The wind farm assets located on the leased land and owned by the AWF include:

  • the wind turbines and towers, including the wind turbine foundations;
  • a substation;
  • a multi-purpose management and administration building;
  • a storage shed;
  • wind monitoring (anemometer) masts;
  • access roads and fences;
  • a carpark;
  • underground electrical cabling and communication cabling; and
  • power lines, including communication lines.

With the exception of the wind turbine foundations, underground cabling and roads, the AWF assets are designed to be demountable and can be removed without disturbing the land.

The leases with each land owner expressly provide that, during the lease term, the AWF may remove assets including the turbines and towers. Similarly, the leases provide that the AWF must remove most of the assets from the land when the leases end or the wind farm ceases to operate.

Victorian statute imposes a Fire Services Levy (FSL) on the owner of leviable land under the Fire Services Property Levy Act 2012 (Vic). Under section 19 of that Act, the land owner is required to pay the FSL each year.

The FSL is calculated based on the capital improved value (CIV) of the leviable land as defined in the Valuation of Land Act 1960 (Vic), being the amount for which the land would be sold for if it was held for an estate in fee simple ‘unencumbered by any lease’. In calculating the CIV, chattels are excluded from the valuation.

In 2018, the ARCC issued a single rate notice to the AWF for the FSL, based on a supplementary valuation by Mr Paul Newman which specified that the CIV was $470.4m for the land comprising the wind farm.

The AWF’s principal ground of objection was that the returned CIV of $470.4m was too high and that, properly assessed, the CIV apportioned to the subject land within the ARCC municipality is no more than $10.15m. The objection was disallowed.

The AWF (through AWF Prop Co 2 Pty Ltd (as trustee) and AWF Pty Ltd) applied to the Victorian Civil and Administrative Tribunal to review Mr Newman’s decision, under s 22 of the Valuation of Land Act 1960 (Vic) (VLA). The case was then uplifted to the Supreme Court of Victoria for the trial and the decision of Richards J appealed to the Supreme Court of Victoria (Court of Appeal).

Legal issues

The matter was a test case for determining how the capital improved value of leased land was to be valued.

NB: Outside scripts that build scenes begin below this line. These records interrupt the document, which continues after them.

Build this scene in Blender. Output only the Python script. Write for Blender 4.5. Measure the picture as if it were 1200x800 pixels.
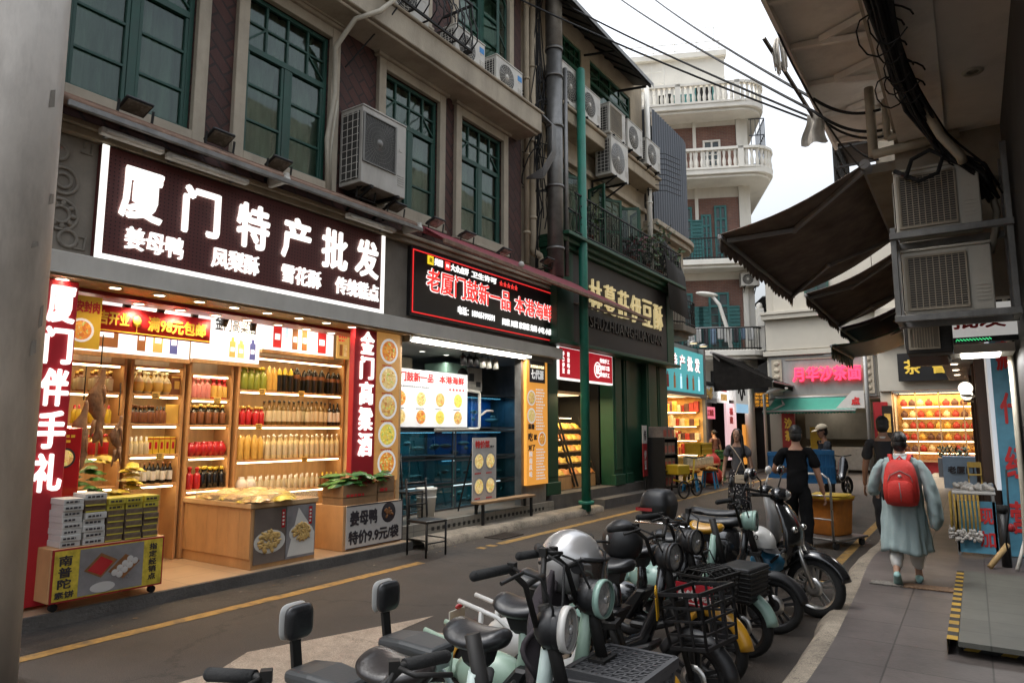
import bpy, math, random
from mathutils import Vector, Matrix, Euler
R=math.radians; PI=math.pi
sc=bpy.context.scene
for o in list(bpy.data.objects): bpy.data.objects.remove(o)
COL=sc.collection
# ---------------- camera
cam=bpy.data.objects.new('camera',bpy.data.cameras.new('camera')); COL.objects.link(cam)
cam.location=(0,0,1.7); cam.rotation_euler=(R(90+7.336),0,R(33.801))
cam.data.lens=24; cam.data.sensor_width=36; cam.data.clip_end=2000; cam.data.clip_start=.05
cam.data.dof.use_dof=False
sc.camera=cam
# ---------------- world: overcast daylight
W=bpy.data.worlds.new('World'); sc.world=W; W.use_nodes=True
nt=W.node_tree; nt.nodes.clear()
def N(nt,t,**k):
    n=nt.nodes.new(t)
    for a,b in k.items(): setattr(n,a,b)
    return n
sky=N(nt,'ShaderNodeTexSky',sky_type='NISHITA',sun_disc=False,sun_elevation=R(58),sun_rotation=R(250),altitude=0,air_density=1.4,dust_density=4.0,ozone_density=1.0)
hs=N(nt,'ShaderNodeHueSaturation'); hs.inputs['Saturation'].default_value=.22
tc=N(nt,'ShaderNodeTexCoord'); nz=N(nt,'ShaderNodeTexNoise'); nz.inputs['Scale'].default_value=1.7; nz.inputs['Detail'].default_value=5
cr=N(nt,'ShaderNodeValToRGB'); cr.color_ramp.elements[0].position=.3; cr.color_ramp.elements[0].color=(.78,.82,.87,1); cr.color_ramp.elements[1].position=.7; cr.color_ramp.elements[1].color=(1.12,1.12,1.12,1)
mx=N(nt,'ShaderNodeMixRGB',blend_type='MULTIPLY'); mx.inputs[0].default_value=1
bg=N(nt,'ShaderNodeBackground'); SKY_STRENGTH=.15; bg.inputs[1].default_value=SKY_STRENGTH
wo=N(nt,'ShaderNodeOutputWorld')
L=nt.links.new
L(sky.outputs[0],hs.inputs['Color']); L(tc.outputs['Generated'],nz.inputs['Vector']); L(nz.outputs['Fac'],cr.inputs[0])
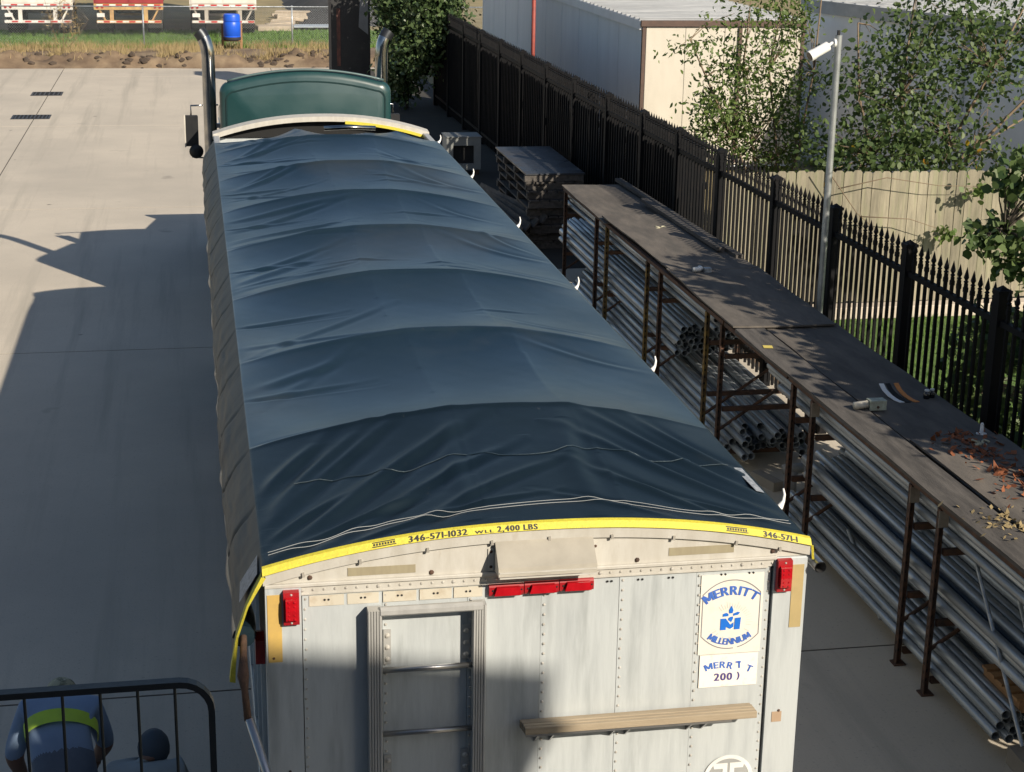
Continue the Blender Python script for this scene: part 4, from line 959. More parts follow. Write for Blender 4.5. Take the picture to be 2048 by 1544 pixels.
for k in range(6):
    m = MB(); x = 3.42+k*.075; m.obox((x, 20.9+.05*k, .35+.05*k), (.16, 2.6, .03), (.08, -.95, .06*k-.1)); tag(m.build('leaning_plank', oldwood), '%s dark plank leaning on the side of the pallet stack' % ('outermost', 'second outermost', 'third outermost', 'fourth', 'second innermost', 'innermost')[k], 'plank', 'planks leaning on the stack')
# pale cabinet
cb = thing('metal_cabinet', (3.95, 27.6, 0), 'pale grey metal cabinet with dark opening by the fence, darkened to look shaded', 'cabinet')
m = MB(); x0, x1, y0, y1, z1 = 3.60, 4.32, 27.4, 28.0, .78
m.box((x0, y0, .12), (x0+.14, y1, z1)); m.box((x1-.14, y0, .12), (x1, y1, z1)); m.box((x0+.14, y0+.001, z1-.16), (x1-.14, y1, z1-.001)); m.box((x0+.14, y0+.001, .12), (x1-.14, y1, .24)); m.build('case', M('shade_toned_enamel', (.22, .23, .22), .6), cb)  # pale enamel darkened, so the shade is in its colour
box('dark_panel', (x0+.141, y0+.08, .241), (x1-.141, y0+.1, z1-.161), soot, cb)
m = MB(); m.box((x0-.02, y0-.02, z1), (x1+.02, y1+.02, z1+.03), bev=.01); m.build('lid', MATS['shade_toned_enamel'], cb)
for x in (x0+.03, x1-.09): box('foot', (x, y0+.05, 0), (x+.06, y0+.11, .12), rust, cb)

# ================================================================== iron fence
FX = 5.27
fe = thing('iron_fence', (FX, 14, 0), 'tall black spear-topped iron fence running along the right of the yard', 'fence')
py = [-1.8, .2, 2.2, 4.2, 6.21, 8.16, 10.09, 11.98, 14.08, 15.99, 17.86, 20.02, 22.4, 24.7, 27.0, 29.3, 31.6, 33.9, 36.2, 38.5]
m = MB(); m.box((-.055, -.055, 0), (.055, .055, 2.56)); m.box((-.065, -.065, 2.56), (.065, .065, 2.59)); m.add([(-.05, -.05, 2.59), (.05, -.05, 2.59), (.05, .05, 2.59), (-.05, .05, 2.59), (0, 0, 2.63)], [(0, 1, 4), (1, 2, 4), (2, 3, 4), (3, 0, 4)])
p0 = local(m, 'post', fencem, fe); p0.location = (0, py[0]-14, 0)
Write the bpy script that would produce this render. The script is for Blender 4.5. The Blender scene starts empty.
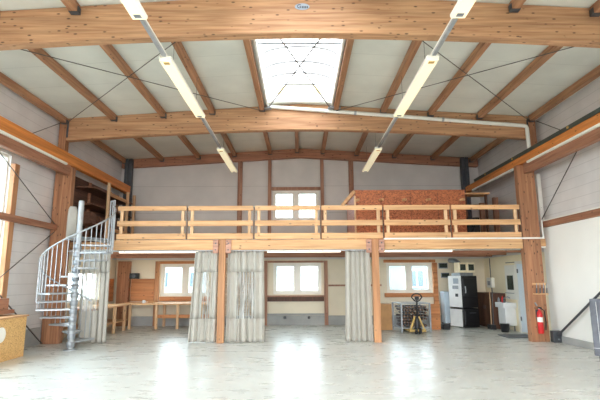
import bpy, bmesh, math, random
from mathutils import Vector, Matrix
random.seed(7)
sc = bpy.context.scene
COL = sc.collection
R = math.radians

# ------------------------------------------------------------------ materials
def lin(c):
    out = []
    for v in c:
        v /= 255.0
        out.append(v / 12.92 if v <= 0.04045 else ((v + 0.055) / 1.055) ** 2.4)
    return (*out, 1.0)

def newmat(name):
    m = bpy.data.materials.new(name)
    m.use_nodes = True
    nt = m.node_tree
    b = nt.nodes['Principled BSDF']
    return m, nt, b

def N(nt, t, **kw):
    n = nt.nodes.new(t)
    for k, v in kw.items():
        setattr(n, k, v)
    return n

def L(nt, a, b):
    nt.links.new(a, b)

def mixrgb(nt, fac, a, b, mode='MIX'):
    n = N(nt, 'ShaderNodeMix', data_type='RGBA', blend_type=mode)
    n.clamp_factor = True
    for sock, v in ((n.inputs[0], fac), (n.inputs[6], a), (n.inputs[7], b)):
        if hasattr(v, 'is_linked'):
            L(nt, v, sock)
        else:
            sock.default_value = v
    return n.outputs[2]

def ramp(nt, src, p0, p1, c0=(0, 0, 0, 1), c1=(1, 1, 1, 1)):
    n = N(nt, 'ShaderNodeValToRGB')
    n.color_ramp.elements[0].position = p0
    n.color_ramp.elements[1].position = p1
    n.color_ramp.elements[0].color = c0
    n.color_ramp.elements[1].color = c1
    L(nt, src, n.inputs[0])
    return n.outputs[0]

def math_(nt, op, a, b=0.0):
    n = N(nt, 'ShaderNodeMath', operation=op)
    for s, v in ((n.inputs[0], a), (n.inputs[1], b)):
        if hasattr(v, 'is_linked'):
            L(nt, v, s)
        else:
            s.default_value = v
    return n.outputs[0]

def plain(name, col, rough=0.6, metal=0.0, var=0.06, scale=3.0):
    m, nt, b = newmat(name)
    tc = N(nt, 'ShaderNodeTexCoord')
    no = N(nt, 'ShaderNodeTexNoise')
    no.inputs['Scale'].default_value = scale
    no.inputs['Detail'].default_value = 4
    L(nt, tc.outputs['Object'], no.inputs['Vector'])
    c = lin(col)
    d = tuple(max(0, x * (1 - 2.5 * var)) for x in c[:3]) + (1,)
    out = mixrgb(nt, ramp(nt, no.outputs[0], .35, .65), d, c)
    L(nt, out, b.inputs['Base Color'])
    b.inputs['Roughness'].default_value = rough
    b.inputs['Metallic'].default_value = metal
    return m

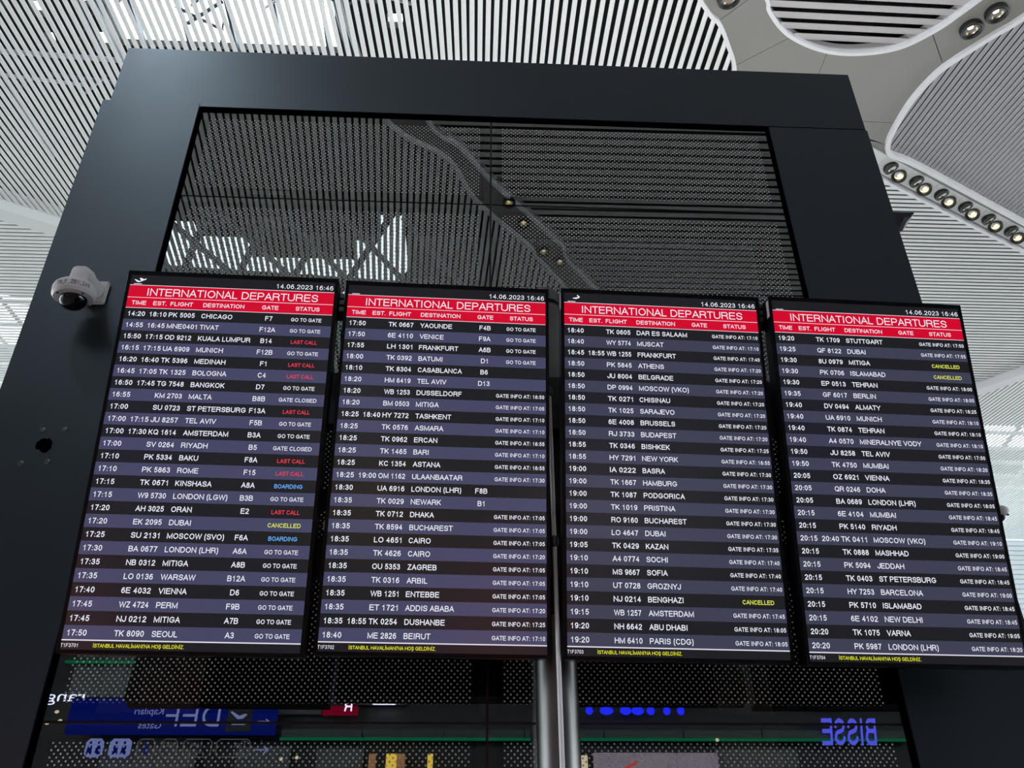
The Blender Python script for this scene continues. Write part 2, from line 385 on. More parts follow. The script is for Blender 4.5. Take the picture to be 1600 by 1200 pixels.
def clip(poly, p, d):
    ts = []
    n = len(poly)
    for i in range(n):
        a, c = poly[i], poly[(i+1) % n]; ex, ey = c[0]-a[0], c[1]-a[1]
        den = d[0]*ey-d[1]*ex
        if abs(den) < 1e-9: continue
        t = ((a[0]-p[0])*ey-(a[1]-p[1])*ex)/den; u = ((a[0]-p[0])*d[1]-(a[1]-p[1])*d[0])/den
        if 0 <= u < 1: ts.append(t)
    ts.sort(); return [(ts[i], ts[i+1]) for i in range(0, len(ts)-1, 2) if ts[i+1]-ts[i] > .05]
def unit_profile(name, pts, m_):
    me = bpy.data.meshes.new(name); k = len(pts)
    vs = [(p[0], -.5, p[1]) for p in pts]+[(p[0], .5, p[1]) for p in pts]
    fs = [list(range(k)), list(range(2*k-1, k-1, -1))]+[[i+k, (i+1) % k+k, (i+1) % k, i] for i in range(k)]
    me.from_pydata(vs, [], fs); me.materials.append(m_)
    bm = bmesh.new(); bm.from_mesh(me); bmesh.ops.recalc_face_normals(bm, faces=bm.faces); bm.to_mesh(me); bm.free(); me.update(); return me
# rounded aluminium tube, open towards the void
round_pts = [(.5*math.cos(t), .13*math.sin(t)) for t in [math.pi*2*k/10+.31 for k in range(10)]]
prof_round = unit_profile('slat', round_pts, m_slat)
prof_round.polygons.foreach_set('use_smooth', [len(p.vertices) == 4 for p in prof_round.polygons])
prof_cross = unit_profile('slat', round_pts, m_slat4)
prof_cross.polygons.foreach_set('use_smooth', [len(p.vertices) == 4 for p in prof_cross.polygons])
prof_box = unit_profile('slat', [(-.5, -.35), (.5, -.35), (.5, .35), (-.5, .35)], m_slat)
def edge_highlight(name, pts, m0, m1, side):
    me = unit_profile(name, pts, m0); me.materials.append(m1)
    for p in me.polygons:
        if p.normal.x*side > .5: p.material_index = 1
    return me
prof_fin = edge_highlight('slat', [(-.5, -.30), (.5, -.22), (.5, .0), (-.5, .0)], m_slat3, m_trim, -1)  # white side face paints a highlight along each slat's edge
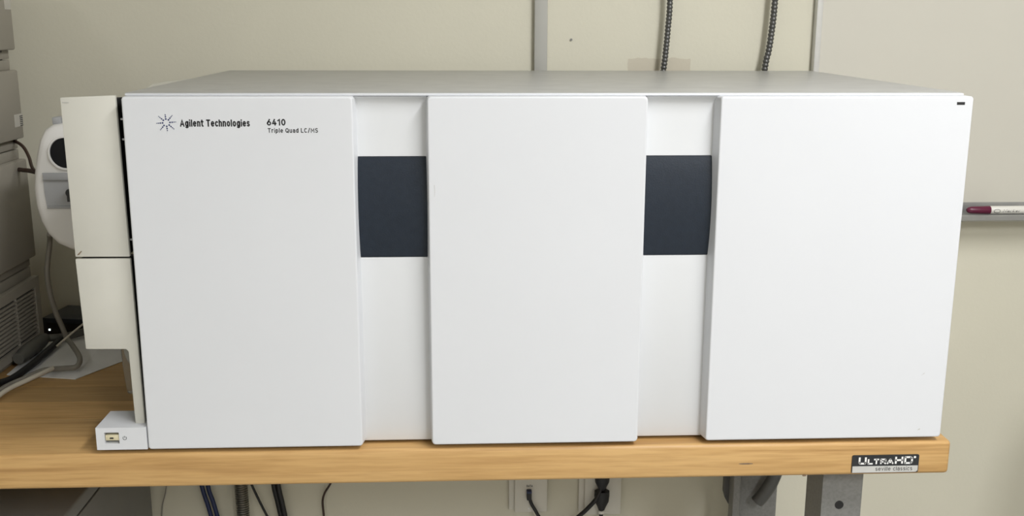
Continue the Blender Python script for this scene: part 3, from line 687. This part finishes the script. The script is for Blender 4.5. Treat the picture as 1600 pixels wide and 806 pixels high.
hang('thin_black_cable', [(-.4475, .626, -.31), (-.4415, .626, -.337), (-.4290, .626, -.37), (-.4165, .626, -.40)], .0024, 'cable_black', 'thin black cable slanting from behind the ribbed steel conduit')
hang('black_cable', [(-.400, .622, -.30), (-.3985, .622, -.337), (-.3930, .622, -.37), (-.3880, .622, -.40)], .0052, 'cable_black', 'left of the two thick black cables running together under the bench', 'cable', 'paired black cables')
hang('black_cable', [(-.391, .616, -.30), (-.3890, .616, -.337), (-.3835, .616, -.37), (-.3790, .616, -.40)], .0048, 'cable_black', 'right of the two thick black cables running together under the bench', 'cable', 'paired black cables')
hang('brown_cable', [(-.283, .630, -.315), (-.2905, .630, -.336), (-.3030, .630, -.357), (-.3075, .630, -.375), (-.3065, .630, -.402)], .0021, 'cable_brown', 'thin dark brown cable bending down the wall alone')

# dark cabinet under the bench at the left
cb = thing('under_bench_cabinet', (-0.80, .325, FL), 'dark grey metal cabinet standing under the left of the bench', 'cabinet')
box('body', (-0.98, .05, FL+.03), (-0.628, .600, -.2062), 'cabinet', cb, .002)
box('seam_gap', (-0.976, .054, -.2064), (-0.630, .598, -.2040), 'black', cb)
box('top_panel', (-0.98, .05, -.2042), (-0.628, .600, -.1800), 'cabinet', cb, .004, 3)
box('plinth', (-0.97, .07, FL), (-0.64, .59, FL+.031), 'black', cb)

# low unseen cabinet added past the bench's end to shadow the wall
tc_ = thing('shadow_cabinet', (1.38, -.33, FL), 'unseen waist-high grey cabinet added right of the bench to cast a wall shadow', 'cabinet')
cx0, cx1, cy0, cy1, cz = 1.10, 1.66, -.62, -.06, 0.14
box('body', (cx0, cy0, FL+.05), (cx1, cy1, cz), 'module', tc_, .004)
box('plinth', (cx0+.02, cy0+.03, FL), (cx1-.02, cy1-.02, FL+.05), 'black', tc_)
for k in range(2):
    xa = cx0+.006+k*(cx1-cx0)/2; xb = xa+(cx1-cx0)/2-.012
    d = box('door', (xa, cy0-.018, FL+.06), (xb, cy0, cz-.01), 'module', tc_, .003)
    xh = xb-.03 if k == 0 else xa+.03
    box('handle', (xh-.006, cy0-.045, -.35), (xh+.006, cy0-.018, -.20), 'alu', d, .003)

The AWF successfully defended all grounds of appeal by the VGV, including that:

  • the above-ground wind farm are chattels, not fixtures or ‘improvements’ to the land, at common law;
  • even if the AWF assets are not chattels at common law, section 154A of the Property Law Act 1958 (Vic) applies to treat the assets as chattels for the purposes of calculating the CIV; and
  • the VGV argument that AWF had an ‘equitable interest’ in the land resulting from its interests in the wind farm assets (which relied on the NSW Supreme Court decision of SPIC Pacific Hydro Pty Ltd v Chief Commissioner of State Revenue [2021] NSWSC 395) was dismissed.

The Court of Appeal confirmed the primary judge’s conclusions that:

  • In determining the capital improved value, it is necessary to first identify the land in question by reference to title, rather than first looking at occupancy.
  • The land is to be valued as separate occupancies.
  • In determining how the occupancies were to be valued, the Court found that the highest and best use of the land was the lease of the land to a wind farm operator.
  • Further, the term ‘unencumbered by any lease’ in section 2(1) of the VLA does not mean it should be assumed that the property is ‘not leased’. Rather, ‘unencumbered by any lease’ was held to mean that the fee simple estate is not encumbered in practical terms by a lease that diminishes the value of the estate.
  • The roads, foundations, fences, carpark and underground cabling could at law be treated as fixtures, while the above-ground AWF Assets were capable of separately being treated as chattels.

For further detail on the legal issues raised at the first instance decision please refer to our articles here and here.​

Practical implications

The Valuer-General Victoria has decided not to appeal the Court of Appeal decision. The consequence is that the CIV valuation within the ARCC municipality of $14 million, as determined in the Supreme Court, still stands. It replaces the $470.4 million valuation originally applied by the ARCC.